In an ellipse $4x^2+9y^2=144$ inscribed is a rectangle whose vertices lies on the ellipse and whose sides are parallel with the ellipse axis.
Longer side which is parallel to major axis, relates to the shorter sides as $3:2$. Find area of rectangle.
I can find the values of $a$ and $b$ as $$\frac{4x^2}{144}+\frac{9y^2}{144}=1$$ $$\frac{x^2}{6^2}+\frac{y^2}{4^2}=1$$ Comparing with $\frac{x^2}{a^2}+\frac{y^2}{b^2}=1$, gives
$a=6$ & $b=4$. From here I have no idea how to solve further?
On
Consider the four corner/vertex points $(\pm 6\cos\theta, \pm 4\sin\theta)$ of rectangle lying on given ellipse: $4x^2+9y^2=144$
Now, the sides of the rectangle are length: $(2\cdot 6\cos\theta)$ & width $(2\cdot 4\sin\theta)$ which are in ratio $3:2$ as given in question therefore we have $$\frac{12\cos\theta}{8\sin\theta}=\frac32\implies \tan\theta=1\iff \theta=\frac{\pi}{4}$$ Now, the area of rectangle inscribed in given ellipse $$\text{Length}\times \text{Width}=12\cos\theta\cdot 8\sin\theta$$ $$=48\sin2\theta$$ $$=48\sin\frac{\pi}{2}=\color{blue}{48\ \text{unit}^2}$$
On
We're lucky that the ellipse is centered at the origin. :)
In this case, the inscribed rectangle is also centered at the origin. If $P = (x, y)$ is the vertex of the inscribed rectangle at the first quadrant, then the smaller rectangle spanned by the origin and point $(x, y)$ is similar to the inscribed rectangle.
Each side of the inscribed rectangle is $2$ times that of the smaller rectangle. Hence, the area of the inscribed rectangle is $2^2 = 4$ times that of the smaller rectangle.

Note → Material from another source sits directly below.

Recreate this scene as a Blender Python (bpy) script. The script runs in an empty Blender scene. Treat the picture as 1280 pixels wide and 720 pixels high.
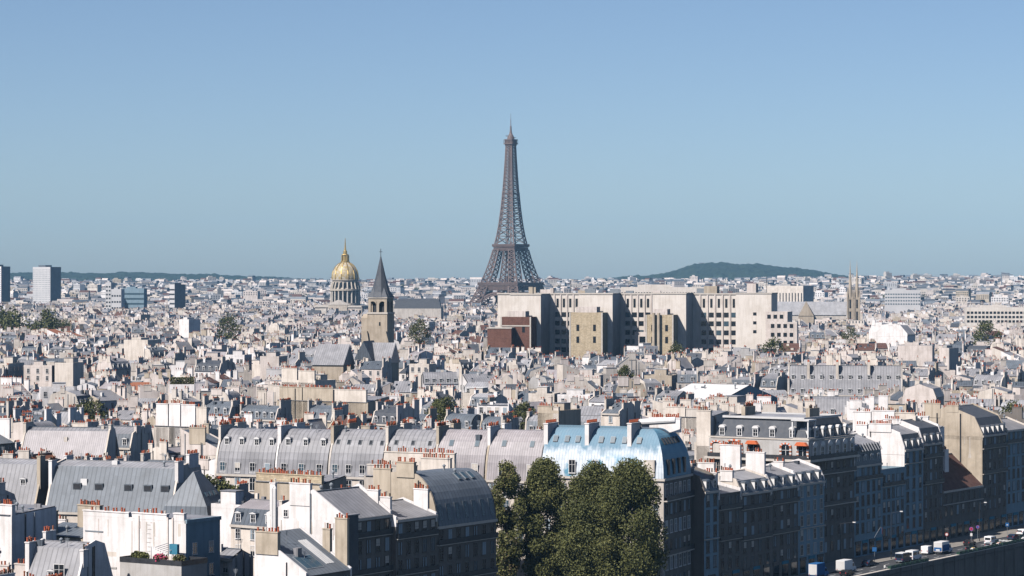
import bpy, math, random
import numpy as np
from mathutils import Vector, Matrix, noise as mnoise

# ------------------------------------------------------------------ camera, world, sun, exposure
sc = bpy.context.scene
CAMZ, F, HOR = 66.0, 3393.0, 350.0          # eye height, focal length in photo pixels, horizon row
cd = bpy.data.cameras.new("camera"); cam = bpy.data.objects.new("camera", cd); sc.collection.objects.link(cam)
cd.sensor_width = 36; cd.lens = 36*F/1280; cd.clip_start = 1; cd.clip_end = 60000
cd.shift_y = -(360-HOR)/1280
cam.location = (0, 0, CAMZ); cam.rotation_euler = (math.radians(90), 0, 0)
sc.camera = cam

SUN_EL, SUN_AZ = math.radians(47), math.radians(46)      # light travels towards +x +y: az measured from +y to +x
dirl = Vector((math.sin(SUN_AZ)*math.cos(SUN_EL), math.cos(SUN_AZ)*math.cos(SUN_EL), -math.sin(SUN_EL)))
sd = bpy.data.lights.new("sun", 'SUN'); sd.energy = 5.0; sd.angle = math.radians(0.5); sd.color = (1.0, 0.945, 0.895)
so = bpy.data.objects.new("sun", sd); sc.collection.objects.link(so)
so.rotation_euler = dirl.to_track_quat('-Z', 'Y').to_euler()

world = bpy.data.worlds.new("World"); sc.world = world; world.use_nodes = True
nt = world.node_tree; nt.nodes.clear()
wo = nt.nodes.new("ShaderNodeOutputWorld"); bg = nt.nodes.new("ShaderNodeBackground"); sky = nt.nodes.new("ShaderNodeTexSky")
sky.sky_type = 'NISHITA'; sky.sun_disc = False; sky.sun_elevation = SUN_EL
sky.sun_rotation = math.radians(180) + SUN_AZ
sky.altitude = 100; sky.air_density = 0.64; sky.dust_density = 0.65; sky.ozone_density = 3.2
bg.inputs[1].default_value = 0.080
nt.links.new(sky.outputs[0], bg.inputs[0]); nt.links.new(bg.outputs[0], wo.inputs[0])

sc.view_settings.view_transform = 'Standard'; sc.view_settings.look = 'None'
sc.view_settings.exposure = 0.4; sc.view_settings.gamma = 1
sc.render.engine = 'CYCLES'
sc.cycles.max_bounces = 2; sc.cycles.diffuse_bounces = 0; sc.cycles.glossy_bounces = 1; sc.cycles.volume_bounces = 0
sc.cycles.transparent_max_bounces = 4
sc.cycles.use_denoising = True
try: sc.cycles.denoiser = 'OPENIMAGEDENOISE'
except Exception: pass
sc.cycles.sample_clamp_indirect = 4

C = sc.collection.objects
R = random.Random(11)
rad = math.radians

# ------------------------------------------------------------------ materials
MATS = []; MI = {}
def reg(name, m): MI[name] = len(MATS); MATS.append(m); return m
def newmat(name, col, rough=0.8, spec=0.3):
    m = bpy.data.materials.new(name); m.use_nodes = True
    b = m.node_tree.nodes["Principled BSDF"]
    b.inputs["Base Color"].default_value = (*col, 1); b.inputs["Roughness"].default_value = rough
    b.inputs["Specular IOR Level"].default_value = spec
    return m, m.node_tree, b
def N(nt, t, **kw):
    n = nt.nodes.new(t)
    for k, v in kw.items(): setattr(n, k, v)
    return n
def mathn(nt, op, a, b=None, c=None):
    n = N(nt, "ShaderNodeMath", operation=op)
    for i, x in enumerate((a, b, c)):
        if x is None: continue
        if isinstance(x, (int, float)): n.inputs[i].default_value = x
        else: nt.links.new(x, n.inputs[i])
    return n.outputs[0]
def mixc(nt, fac, a, b, mode='MIX'):
    n = N(nt, "ShaderNodeMix", data_type='RGBA', blend_type=mode)
    for i, x in ((0, fac), (6, a), (7, b)):
        if isinstance(x, (int, float)): n.inputs[i].default_value = x
        elif isinstance(x, tuple): n.inputs[i].default_value = (*x, 1)
        else: nt.links.new(x, n.inputs[i])
    return n.outputs[2]
def noise(nt, vec, scale, detail=3.0, rough=0.6):
    n = N(nt, "ShaderNodeTexNoise"); n.inputs["Scale"].default_value = scale; n.inputs["Detail"].default_value = detail
    n.inputs["Roughness"].default_value = rough
    nt.links.new(vec, n.inputs["Vector"]); return n.outputs[0]
def ramp(nt, v, lo, hi):
    n = N(nt, "ShaderNodeMapRange"); nt.links.new(v, n.inputs[0]); n.inputs[1].default_value = lo; n.inputs[2].default_value = hi
    return n.outputs[0]
def scaled(nt, vec, s):
    n = N(nt, "ShaderNodeVectorMath", operation='MULTIPLY'); nt.links.new(vec, n.inputs[0]); n.inputs[1].default_value = s
    return n.outputs[0]

def wall_mat(name, col, dirt=0.55, brick=False):
    m, nt, b = newmat(name, col, 0.9, 0.15)
    uv = N(nt, "ShaderNodeUVMap").outputs[0]; ob = N(nt, "ShaderNodeTexCoord").outputs["Object"]
    big = ramp(nt, noise(nt, ob, 0.16, 6, .7), 0.44, 0.66)
    st = ramp(nt, noise(nt, scaled(nt, uv, (0.9, 0.07, 1)), 1.0, 5), 0.46, 0.68)
    d = tuple(c*dirt*k for c, k in zip(col, (1.0, 0.96, 0.9)))
    c1 = mixc(nt, mathn(nt, 'MULTIPLY', big, 0.5), col, d)
    c2 = mixc(nt, mathn(nt, 'MULTIPLY', st, 0.55), c1, d)
    if brick:
        bt = N(nt, "ShaderNodeTexBrick"); nt.links.new(uv, bt.inputs["Vector"])
        bt.inputs["Scale"].default_value = 1.0; bt.inputs["Brick Width"].default_value = 0.9; bt.inputs["Row Height"].default_value = 0.4
        bt.inputs["Mortar Size"].default_value = 0.03
        bt.inputs["Color1"].default_value = (1, 1, 1, 1); bt.inputs["Color2"].default_value = (.72, .72, .72, 1); bt.inputs["Mortar"].default_value = (.6, .6, .6, 1)
        c2 = mixc(nt, 1.0, c2, bt.outputs[0], 'MULTIPLY')
    nt.links.new(c2, b.inputs["Base Color"])
    return reg(name, m)
def zinc_mat(name, col, pitch=1.05, rough=0.5, var=0.3):
    m, nt, b = newmat(name, col, rough, 0.35)
    uv = N(nt, "ShaderNodeUVMap").outputs[0]; ob = N(nt, "ShaderNodeTexCoord").outputs["Object"]
    sx = N(nt, "ShaderNodeSeparateXYZ"); nt.links.new(uv, sx.inputs[0])
    u = mathn(nt, 'DIVIDE', sx.outputs[0], pitch)
    fr = mathn(nt, 'FRACT', u)
    seam = mathn(nt, 'LESS_THAN', fr, 0.2)
    wn = N(nt, "ShaderNodeTexWhiteNoise", noise_dimensions='2D')
    cb = N(nt, "ShaderNodeCombineXYZ"); nt.links.new(mathn(nt, 'FLOOR', u), cb.inputs[0]); nt.links.new(mathn(nt, 'FLOOR', mathn(nt, 'DIVIDE', sx.outputs[1], 2.3)), cb.inputs[1])
    nt.links.new(cb.outputs[0], wn.inputs[0])
    big = ramp(nt, noise(nt, ob, 0.25, 5), 0.3, 0.75)
    dk = tuple(c*0.62 for c in col); lt = tuple(min(1, c*1.25) for c in col)
    c1 = mixc(nt, big, lt, tuple(c*(1-var) for c in col))
    c1 = mixc(nt, mathn(nt, 'MULTIPLY', wn.outputs[0], 0.35), c1, dk)
    c1 = mixc(nt, mathn(nt, 'MULTIPLY', seam, 0.6), c1, tuple(c*0.45 for c in col))
    nt.links.new(c1, b.inputs["Base Color"])
    bp = N(nt, "ShaderNodeBump"); bp.inputs["Strength"].default_value = 0.5; bp.inputs["Distance"].default_value = 0.06
    nt.links.new(seam, bp.inputs["Height"]); nt.links.new(bp.outputs[0], b.inputs["Normal"])
    return reg(name, m)
def noisy_mat(name, col, col2, scale=0.5, rough=0.85, spec=0.25):
    m, nt, b = newmat(name, col, rough, spec)
    ob = N(nt, "ShaderNodeTexCoord").outputs["Object"]
    nt.links.new(mixc(nt, ramp(nt, noise(nt, ob, scale, 5), 0.35, 0.7), col, col2), b.inputs["Base Color"])
    return reg(name, m)

wall_mat("white_plaster", (.80, .76, .74), .6)
wall_mat("cream_plaster", (.69, .615, .54), .55)
wall_mat("pale_stone", (.58, .525, .47), .55)
wall_mat("tan_plaster", (.49, .415, .325), .5)
wall_mat("grey_plaster", (.47, .45, .43), .62)
wall_mat("pink_stone", (.67, .59, .54), .55)
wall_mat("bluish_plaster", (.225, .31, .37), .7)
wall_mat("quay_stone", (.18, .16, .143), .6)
wall_mat("dome_stone", (.50, .44, .37), .6)
wall_mat("ashlar", (.72, .655, .59), .72)
wall_mat("church_stone", (.44, .37, .29), .55)
wall_mat("tan_brick", (.60, .49, .34), .7, True)
wall_mat("red_brick", (.20, .10, .075), .65, True)
zinc_mat("zinc", (.255, .25, .26))
zinc_mat("pale_zinc", (.33, .325, .335))
zinc_mat("blue_zinc", (.13, .148, .17))
zinc_mat("dark_zinc", (.09, .105, .125))
zinc_mat("mauve_zinc", (.33, .30, .305), .55)
noisy_mat("slate", (.055, .062, .075), (.085, .09, .10), .8, .6)
noisy_mat("brown_tile", (.085, .042, .033), (.13, .07, .055), .6)
noisy_mat("red_tile", (.33, .13, .07), (.24, .10, .06), .6)
noisy_mat("terracotta", (.46, .115, .05), (.34, .085, .045), 1.5)
noisy_mat("white_roof", (.60, .585, .57), (.5, .49, .48), .3)
noisy_mat("stone_trim", (.55, .50, .44), (.45, .40, .35), .6)
noisy_mat("white_frame", (.72, .70, .68), (.62, .6, .58), 1)
noisy_mat("dark_metal", (.03, .032, .036), (.05, .05, .055), 1, .5)
noisy_mat("grey_metal", (.25, .27, .29), (.18, .2, .22), 1, .45)
noisy_mat("shutter", (.30, .36, .40), (.24, .29, .33), 1)
noisy_mat("asphalt", (.045, .047, .052), (.065, .066, .07), .3, .9)
noisy_mat("pavement", (.26, .235, .205), (.19, .175, .155), .4, .9)
noisy_mat("kerb_stone", (.34, .32, .29), (.26, .25, .23), .7, .9)
noisy_mat("line_paint", (.75, .74, .72), (.6, .6, .58), 1)
noisy_mat("court", (.12, .11, .10), (.08, .078, .075), .1, .9)
noisy_mat("bark", (.10, .075, .055), (.06, .048, .038), 1)
noisy_mat("leaf_dark", (.060, .066, .021), (.078, .084, .026), .4, .7)
noisy_mat("leaf_mid", (.085, .090, .028), (.105, .108, .034), .4, .7)
noisy_mat("leaf_light", (.115, .118, .038), (.14, .135, .045), .4, .7)
noisy_mat("leaf_brown", (.13, .10, .05), (.10, .075, .04), .4, .7)
noisy_mat("iron_brown", (.175, .125, .11), (.135, .10, .09), .05, .6)
noisy_mat("lead", (.30, .27, .23), (.22, .21, .19), .3, .5)
noisy_mat("green_box", (.02, .05, .035), (.03, .065, .045), 1, .5)
noisy_mat("van_white", (.78, .78, .78), (.7, .7, .7), 1, .35, .5)
noisy_mat("van_blue", (.02, .16, .42), (.02, .14, .36), 1, .35, .5)
noisy_mat("van_dark", (.02, .035, .07), (.018, .03, .06), 1, .3, .5)
noisy_mat("car_black", (.018, .018, .02), (.022, .022, .025), 1, .25, .5)
noisy_mat("car_orange", (.7, .17, .03), (.62, .14, .03), 1, .3, .5)
noisy_mat("rubber", (.02, .02, .02), (.03, .03, .03), 1)
noisy_mat("red_paint", (.36, .03, .03), (.3, .03, .03), 1)
noisy_mat("blue_paint", (.02, .11, .28), (.02, .09, .24), 1)
noisy_mat("purple_paint", (.35, .1, .36), (.3, .08, .3), 1)
noisy_mat("yellow_cloth", (.62, .40, .05), (.55, .34, .05), 1)
noisy_mat("blue_cloth", (.03, .12, .5), (.03, .1, .42), 1)
noisy_mat("awning_teal", (.05, .2, .28), (.04, .16, .24), 1)
noisy_mat("orange_awning", (.62, .16, .06), (.55, .13, .05), 1)
noisy_mat("pink_flower", (.6, .1, .2), (.5, .06, .12), 3)
noisy_mat("skin", (.55, .36, .27), (.5, .33, .25), 1)
noisy_mat("cloth_dark", (.05, .05, .06), (.08, .08, .09), 2)
noisy_mat("cloth_white", (.65, .64, .62), (.6, .6, .58), 2)
noisy_mat("tower_concrete", (.58, .56, .55), (.48, .47, .47), .05)
m, nt, b = newmat("glass", (.012, .015, .02), .12, .5); reg("glass", m)
m, nt, b = newmat("sky_glass", (.05, .085, .11), .15, .5); reg("sky_glass", m)
m, nt, b = newmat("gold", (.47, .33, .12), .5, .5); b.inputs["Metallic"].default_value = .75; reg("gold", m)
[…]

The sides of the smaller rectangle are $x$ and $y$ respectively so we have $x \colon y = 3 \colon 2$. This means we have $2x = 3y$.
Plugging it into the equation of the ellipse, we have
\begin{align} 4x^2 + 9y^2 &= 144 \\ (2x)^2 + (3y)^2 &= 144 \\ (2x)^2 + (2x)^2 &= 144 \\ 8x^2 &= 144 \\ x^2 &= 18 \Rightarrow x = \pm3\sqrt{2} \end{align}
Since $(x, y)$ is in the first quadrant, we have $x = 3\sqrt{2}$ and hence $y = 2\sqrt{2}$. The area of the smaller rectangle is $xy = 12$, so the area of the inscribed rectangle is $4xy = 4 \cdot 12 = 48$.
Update
I have incorporated @zwim's comment into the answer. Yeah, it's more natural this way, thanks @zwim! :) Also I have corrected an error in the computation of $x$ and $y$ in my previous answer.
On
Let the top-right corner be at $(x,y)$. Squaring the aspect ratio, we have the system
$$\begin{cases}4x^2+9y^2=144,\\4x^2=9y^2\end{cases}$$
the solution of which is $x^2=18,y^2=8$.
Area $$4\sqrt{18\cdot8}=48.$$
On
Employing symbols for axes enables convenience with algebraic calculations. Given ellipse is in the form
$$\dfrac{x^2}{a^2}+\dfrac{y^2}{b^2} = k \tag1$$ with
$$ k=4, a=3,b=2 $$
The ellipse is intersected by a pair of straight lines
$$ \dfrac{y}{x}= \pm\dfrac{b}{a} \tag2$$
Solve 1) and 2)
$$ x_1= \dfrac{ka}{\sqrt2},\;y_1= \dfrac{kb}{\sqrt2}\;$$ Rectangle area is obtained by multiplying the above
$$ \dfrac{k^2ab}{2} \tag3 $$ calculates to 48 when given numerical values are plugged in.
Notice that everything is symmetric (specifically around both the x and y axes). So finding just one vertex is enough.
You know that the vertexes are on the ellipse, so their coordinates satisfy the defining equation of the ellipse. The 3:2 aspect ratio constraint also defines an equation the vertex must meet, so you have two independent equations of two unknowns. That should be enough to solve for the first vertex.